- _DATA PROVIDED_

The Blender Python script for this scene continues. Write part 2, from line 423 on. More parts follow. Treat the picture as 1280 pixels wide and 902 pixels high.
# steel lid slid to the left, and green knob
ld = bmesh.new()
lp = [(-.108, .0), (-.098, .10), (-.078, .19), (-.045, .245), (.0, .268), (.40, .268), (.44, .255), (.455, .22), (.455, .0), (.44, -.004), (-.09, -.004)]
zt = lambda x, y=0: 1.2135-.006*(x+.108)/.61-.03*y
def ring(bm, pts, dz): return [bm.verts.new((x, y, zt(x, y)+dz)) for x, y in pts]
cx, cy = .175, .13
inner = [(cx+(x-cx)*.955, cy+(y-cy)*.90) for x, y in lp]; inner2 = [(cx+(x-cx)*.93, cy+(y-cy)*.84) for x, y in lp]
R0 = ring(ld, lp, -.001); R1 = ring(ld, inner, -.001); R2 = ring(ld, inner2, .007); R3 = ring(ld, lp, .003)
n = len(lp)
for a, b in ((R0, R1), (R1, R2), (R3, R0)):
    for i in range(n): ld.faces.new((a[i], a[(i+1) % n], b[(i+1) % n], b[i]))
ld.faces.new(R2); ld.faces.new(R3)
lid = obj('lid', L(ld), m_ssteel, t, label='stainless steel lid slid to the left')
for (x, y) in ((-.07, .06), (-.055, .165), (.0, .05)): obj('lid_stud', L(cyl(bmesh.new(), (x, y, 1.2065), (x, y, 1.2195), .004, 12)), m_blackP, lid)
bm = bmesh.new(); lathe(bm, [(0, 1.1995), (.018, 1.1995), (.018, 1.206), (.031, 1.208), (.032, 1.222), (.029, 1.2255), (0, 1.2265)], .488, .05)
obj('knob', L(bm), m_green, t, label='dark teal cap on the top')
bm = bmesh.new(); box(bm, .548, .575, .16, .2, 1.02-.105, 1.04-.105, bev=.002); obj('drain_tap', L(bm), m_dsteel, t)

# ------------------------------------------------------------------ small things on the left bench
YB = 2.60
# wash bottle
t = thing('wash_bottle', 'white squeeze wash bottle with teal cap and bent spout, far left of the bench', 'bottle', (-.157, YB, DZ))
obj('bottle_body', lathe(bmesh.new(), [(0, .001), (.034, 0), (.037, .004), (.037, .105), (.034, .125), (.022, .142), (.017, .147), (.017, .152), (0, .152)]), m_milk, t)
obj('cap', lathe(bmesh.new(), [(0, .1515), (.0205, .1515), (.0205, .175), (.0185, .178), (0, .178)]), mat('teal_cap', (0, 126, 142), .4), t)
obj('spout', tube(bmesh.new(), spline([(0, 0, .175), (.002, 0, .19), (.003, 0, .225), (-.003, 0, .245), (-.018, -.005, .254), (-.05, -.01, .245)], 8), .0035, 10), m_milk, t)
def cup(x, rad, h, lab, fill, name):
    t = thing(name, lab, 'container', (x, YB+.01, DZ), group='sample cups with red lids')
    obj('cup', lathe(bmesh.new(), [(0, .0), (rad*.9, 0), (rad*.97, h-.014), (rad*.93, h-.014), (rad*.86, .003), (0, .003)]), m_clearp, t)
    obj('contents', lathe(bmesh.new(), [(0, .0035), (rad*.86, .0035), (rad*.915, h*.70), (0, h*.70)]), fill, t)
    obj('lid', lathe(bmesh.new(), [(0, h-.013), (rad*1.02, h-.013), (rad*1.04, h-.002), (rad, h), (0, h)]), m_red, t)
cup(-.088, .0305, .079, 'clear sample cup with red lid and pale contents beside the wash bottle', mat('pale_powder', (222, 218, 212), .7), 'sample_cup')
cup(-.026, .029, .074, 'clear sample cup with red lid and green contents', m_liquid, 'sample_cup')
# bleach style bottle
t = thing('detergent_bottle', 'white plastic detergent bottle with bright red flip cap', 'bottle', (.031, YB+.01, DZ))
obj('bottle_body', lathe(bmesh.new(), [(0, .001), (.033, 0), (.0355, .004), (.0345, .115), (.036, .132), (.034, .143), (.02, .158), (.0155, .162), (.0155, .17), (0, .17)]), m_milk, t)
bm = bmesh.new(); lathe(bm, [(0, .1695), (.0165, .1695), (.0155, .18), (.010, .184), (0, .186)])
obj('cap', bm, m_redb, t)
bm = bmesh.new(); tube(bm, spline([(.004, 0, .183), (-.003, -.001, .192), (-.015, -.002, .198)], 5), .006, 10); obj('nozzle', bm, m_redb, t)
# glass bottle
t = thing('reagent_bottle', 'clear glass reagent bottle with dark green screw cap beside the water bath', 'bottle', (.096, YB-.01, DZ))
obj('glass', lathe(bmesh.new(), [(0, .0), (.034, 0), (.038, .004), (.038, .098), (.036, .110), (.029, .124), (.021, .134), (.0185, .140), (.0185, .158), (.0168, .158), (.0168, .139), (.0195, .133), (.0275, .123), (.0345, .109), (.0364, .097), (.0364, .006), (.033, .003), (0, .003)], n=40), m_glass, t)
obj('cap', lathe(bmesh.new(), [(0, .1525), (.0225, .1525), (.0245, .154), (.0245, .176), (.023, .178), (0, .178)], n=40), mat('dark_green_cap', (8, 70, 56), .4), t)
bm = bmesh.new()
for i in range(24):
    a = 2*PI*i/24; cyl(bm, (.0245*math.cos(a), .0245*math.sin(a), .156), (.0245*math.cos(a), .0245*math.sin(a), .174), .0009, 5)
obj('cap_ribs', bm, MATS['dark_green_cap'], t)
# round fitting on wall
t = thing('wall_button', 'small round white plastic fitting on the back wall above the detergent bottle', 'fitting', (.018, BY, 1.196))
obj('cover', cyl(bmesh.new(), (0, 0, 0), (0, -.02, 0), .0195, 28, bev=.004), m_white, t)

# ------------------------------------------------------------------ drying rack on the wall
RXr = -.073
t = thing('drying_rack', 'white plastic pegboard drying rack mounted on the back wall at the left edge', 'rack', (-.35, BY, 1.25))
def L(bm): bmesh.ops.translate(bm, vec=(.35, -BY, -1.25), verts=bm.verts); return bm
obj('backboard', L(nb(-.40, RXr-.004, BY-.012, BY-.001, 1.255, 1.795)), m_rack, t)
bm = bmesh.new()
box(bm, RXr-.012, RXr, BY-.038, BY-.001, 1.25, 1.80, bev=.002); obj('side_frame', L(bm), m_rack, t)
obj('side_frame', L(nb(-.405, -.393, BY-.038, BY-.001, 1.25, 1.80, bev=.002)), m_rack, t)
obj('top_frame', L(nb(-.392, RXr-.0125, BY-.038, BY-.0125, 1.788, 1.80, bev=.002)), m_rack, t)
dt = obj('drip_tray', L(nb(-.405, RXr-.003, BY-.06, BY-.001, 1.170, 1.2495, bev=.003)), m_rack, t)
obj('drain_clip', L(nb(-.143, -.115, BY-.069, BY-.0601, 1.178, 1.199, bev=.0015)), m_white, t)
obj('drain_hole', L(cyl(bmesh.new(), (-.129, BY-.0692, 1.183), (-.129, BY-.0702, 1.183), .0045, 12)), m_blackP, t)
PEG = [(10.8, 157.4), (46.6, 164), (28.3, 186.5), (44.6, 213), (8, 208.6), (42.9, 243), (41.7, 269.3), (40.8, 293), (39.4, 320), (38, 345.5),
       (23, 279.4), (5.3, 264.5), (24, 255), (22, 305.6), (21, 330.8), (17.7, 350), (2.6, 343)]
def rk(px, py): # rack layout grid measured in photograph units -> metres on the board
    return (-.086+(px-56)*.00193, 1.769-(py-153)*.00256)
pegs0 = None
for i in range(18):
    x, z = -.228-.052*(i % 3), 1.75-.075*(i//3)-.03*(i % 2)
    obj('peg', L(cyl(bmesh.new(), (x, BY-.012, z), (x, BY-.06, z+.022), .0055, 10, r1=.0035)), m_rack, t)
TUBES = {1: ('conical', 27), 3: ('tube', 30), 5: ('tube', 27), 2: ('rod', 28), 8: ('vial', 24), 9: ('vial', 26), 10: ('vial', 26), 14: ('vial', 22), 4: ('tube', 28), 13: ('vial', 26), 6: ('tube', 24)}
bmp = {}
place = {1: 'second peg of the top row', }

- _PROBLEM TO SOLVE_
What you return should be the lines from the start of the data through the line with "L(bm), m_dsteel, t)", quoted exactly and nothing more.

- _RESULT BELOW_
The Blender Python script for this scene continues. Write part 2, from line 423 on. More parts follow. Treat the picture as 1280 pixels wide and 902 pixels high.
# steel lid slid to the left, and green knob
ld = bmesh.new()
lp = [(-.108, .0), (-.098, .10), (-.078, .19), (-.045, .245), (.0, .268), (.40, .268), (.44, .255), (.455, .22), (.455, .0), (.44, -.004), (-.09, -.004)]
zt = lambda x, y=0: 1.2135-.006*(x+.108)/.61-.03*y
def ring(bm, pts, dz): return [bm.verts.new((x, y, zt(x, y)+dz)) for x, y in pts]
cx, cy = .175, .13
inner = [(cx+(x-cx)*.955, cy+(y-cy)*.90) for x, y in lp]; inner2 = [(cx+(x-cx)*.93, cy+(y-cy)*.84) for x, y in lp]
R0 = ring(ld, lp, -.001); R1 = ring(ld, inner, -.001); R2 = ring(ld, inner2, .007); R3 = ring(ld, lp, .003)
n = len(lp)
for a, b in ((R0, R1), (R1, R2), (R3, R0)):
    for i in range(n): ld.faces.new((a[i], a[(i+1) % n], b[(i+1) % n], b[i]))
ld.faces.new(R2); ld.faces.new(R3)
lid = obj('lid', L(ld), m_ssteel, t, label='stainless steel lid slid to the left')
for (x, y) in ((-.07, .06), (-.055, .165), (.0, .05)): obj('lid_stud', L(cyl(bmesh.new(), (x, y, 1.2065), (x, y, 1.2195), .004, 12)), m_blackP, lid)
bm = bmesh.new(); lathe(bm, [(0, 1.1995), (.018, 1.1995), (.018, 1.206), (.031, 1.208), (.032, 1.222), (.029, 1.2255), (0, 1.2265)], .488, .05)
obj('knob', L(bm), m_green, t, label='dark teal cap on the top')
bm = bmesh.new(); box(bm, .548, .575, .16, .2, 1.02-.105, 1.04-.105, bev=.002); obj('drain_tap', L(bm), m_dsteel, t)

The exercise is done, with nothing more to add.